May 4, I attended that reunion. I’ve stayed in touch with a few close friends ever since childhood, and thanks to social media, have found many more during the last 10 years.

But people I hadn’t seen or talked to in 50 years were recognizable, and most had memories of our times together that were as clear as mine.

Class of 2013, make no mistake. Your graduation may be the end of high school and the beginning of a new chapter of life, but it is only one turning point of many, many to come.

Life changes you. Only you can decide if those changes (however tough) can be used for the better or the worse.

One of the quietest people I knew in high school was chairman of the reunion committee. She did a monumental job of locating and contacting people all over the globe and appointed chair persons to handle all the details from constructing a website to deciding (and making) the décor.

I found my classmates remembered little things, like my dog Champ’s name, and how we’d ridden the waves on rubber mats long before surfing became popular. Age may have changed us, but in almost every case, we were still recognizable to each other. Immediately upon my return from my reunion I was given the opportunity to interview local graduating high school seniors and ask their plans for the future.

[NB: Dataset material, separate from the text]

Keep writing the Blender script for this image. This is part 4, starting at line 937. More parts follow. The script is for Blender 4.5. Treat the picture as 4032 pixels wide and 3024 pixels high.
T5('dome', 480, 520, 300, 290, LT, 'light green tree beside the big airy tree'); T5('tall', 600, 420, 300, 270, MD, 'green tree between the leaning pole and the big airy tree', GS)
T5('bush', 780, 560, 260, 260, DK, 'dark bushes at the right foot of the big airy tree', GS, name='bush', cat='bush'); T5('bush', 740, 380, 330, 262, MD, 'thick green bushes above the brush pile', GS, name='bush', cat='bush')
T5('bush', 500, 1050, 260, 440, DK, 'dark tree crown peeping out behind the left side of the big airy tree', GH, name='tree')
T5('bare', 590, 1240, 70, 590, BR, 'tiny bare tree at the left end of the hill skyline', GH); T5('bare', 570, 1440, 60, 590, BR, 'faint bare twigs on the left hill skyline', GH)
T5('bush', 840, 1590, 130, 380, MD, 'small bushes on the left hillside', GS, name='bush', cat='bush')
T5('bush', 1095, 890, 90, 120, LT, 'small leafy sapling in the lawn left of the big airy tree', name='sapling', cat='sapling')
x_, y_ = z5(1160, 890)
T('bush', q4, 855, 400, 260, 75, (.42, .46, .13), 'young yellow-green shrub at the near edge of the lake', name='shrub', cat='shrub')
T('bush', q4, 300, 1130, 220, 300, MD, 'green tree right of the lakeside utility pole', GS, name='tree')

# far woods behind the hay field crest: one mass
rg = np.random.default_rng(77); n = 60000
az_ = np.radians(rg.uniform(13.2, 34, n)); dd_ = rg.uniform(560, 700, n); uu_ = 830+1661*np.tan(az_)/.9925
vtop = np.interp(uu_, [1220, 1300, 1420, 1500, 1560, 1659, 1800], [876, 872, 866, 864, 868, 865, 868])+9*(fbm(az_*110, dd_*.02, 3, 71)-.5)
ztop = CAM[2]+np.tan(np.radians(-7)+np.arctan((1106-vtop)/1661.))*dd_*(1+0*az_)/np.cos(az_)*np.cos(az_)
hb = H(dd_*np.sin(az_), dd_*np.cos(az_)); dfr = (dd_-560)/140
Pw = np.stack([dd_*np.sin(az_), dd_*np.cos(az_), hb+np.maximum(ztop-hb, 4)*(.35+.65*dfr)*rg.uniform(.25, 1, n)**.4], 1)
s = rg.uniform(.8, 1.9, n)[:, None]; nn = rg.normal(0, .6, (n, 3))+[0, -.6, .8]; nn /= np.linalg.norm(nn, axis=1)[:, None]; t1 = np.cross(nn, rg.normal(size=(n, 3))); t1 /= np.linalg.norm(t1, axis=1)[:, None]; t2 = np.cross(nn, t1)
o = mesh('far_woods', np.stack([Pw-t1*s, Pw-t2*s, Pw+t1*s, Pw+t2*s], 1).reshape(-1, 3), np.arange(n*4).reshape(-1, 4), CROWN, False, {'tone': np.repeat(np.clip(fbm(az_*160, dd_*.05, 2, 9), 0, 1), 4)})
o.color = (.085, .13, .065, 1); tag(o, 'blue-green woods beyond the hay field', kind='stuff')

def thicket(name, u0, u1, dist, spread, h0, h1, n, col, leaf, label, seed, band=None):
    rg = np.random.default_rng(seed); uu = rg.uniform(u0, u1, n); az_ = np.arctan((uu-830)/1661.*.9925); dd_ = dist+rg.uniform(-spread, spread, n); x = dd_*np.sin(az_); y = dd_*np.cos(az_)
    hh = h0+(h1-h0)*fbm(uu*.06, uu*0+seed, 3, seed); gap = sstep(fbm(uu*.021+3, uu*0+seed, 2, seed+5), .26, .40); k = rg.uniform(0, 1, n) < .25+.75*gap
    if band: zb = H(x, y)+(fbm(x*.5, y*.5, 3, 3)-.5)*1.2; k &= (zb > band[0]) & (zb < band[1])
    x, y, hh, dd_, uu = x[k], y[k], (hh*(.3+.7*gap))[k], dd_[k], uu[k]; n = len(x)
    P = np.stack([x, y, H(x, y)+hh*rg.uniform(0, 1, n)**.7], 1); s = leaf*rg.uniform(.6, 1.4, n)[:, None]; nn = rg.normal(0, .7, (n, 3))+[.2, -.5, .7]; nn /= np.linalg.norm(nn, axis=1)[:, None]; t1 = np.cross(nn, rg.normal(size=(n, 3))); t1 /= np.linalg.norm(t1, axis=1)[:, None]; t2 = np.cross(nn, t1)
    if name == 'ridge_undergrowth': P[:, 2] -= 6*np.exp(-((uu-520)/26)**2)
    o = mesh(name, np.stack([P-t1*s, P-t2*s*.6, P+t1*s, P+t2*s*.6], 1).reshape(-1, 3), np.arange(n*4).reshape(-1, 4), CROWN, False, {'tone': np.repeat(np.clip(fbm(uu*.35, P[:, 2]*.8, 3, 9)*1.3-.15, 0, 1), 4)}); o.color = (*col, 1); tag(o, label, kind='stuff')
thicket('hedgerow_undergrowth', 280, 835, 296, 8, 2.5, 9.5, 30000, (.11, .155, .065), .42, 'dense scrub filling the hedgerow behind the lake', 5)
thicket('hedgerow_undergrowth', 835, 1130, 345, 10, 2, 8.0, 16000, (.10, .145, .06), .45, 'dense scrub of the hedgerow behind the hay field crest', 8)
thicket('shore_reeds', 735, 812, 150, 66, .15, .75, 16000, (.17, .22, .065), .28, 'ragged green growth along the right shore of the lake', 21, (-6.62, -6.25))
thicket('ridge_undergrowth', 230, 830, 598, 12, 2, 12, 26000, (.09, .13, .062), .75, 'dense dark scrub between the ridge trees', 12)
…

How did they see themselves in 10, 25, and 50 years?

I thought it strange they all said they would be retired in 50 years. I know some of my high school friends are retired, but those of us who are blessed to be doing something we love don’t want to retire.

When I’m not writing news, I’m working off my website editing author’s books or writing my own. Putting words together isn’t drudgery to me, it’s a way of life.

It’s a way to call attention to good things and bad; to help the community; to leave a mark.

So Class of 2013, decide what you want not by how much money you can make or how much prestige or “status” a certain career can get you.

Decide with your heart. Everyone is born with a dream. Keep it alive always. Never let it die and you will never look back with regret.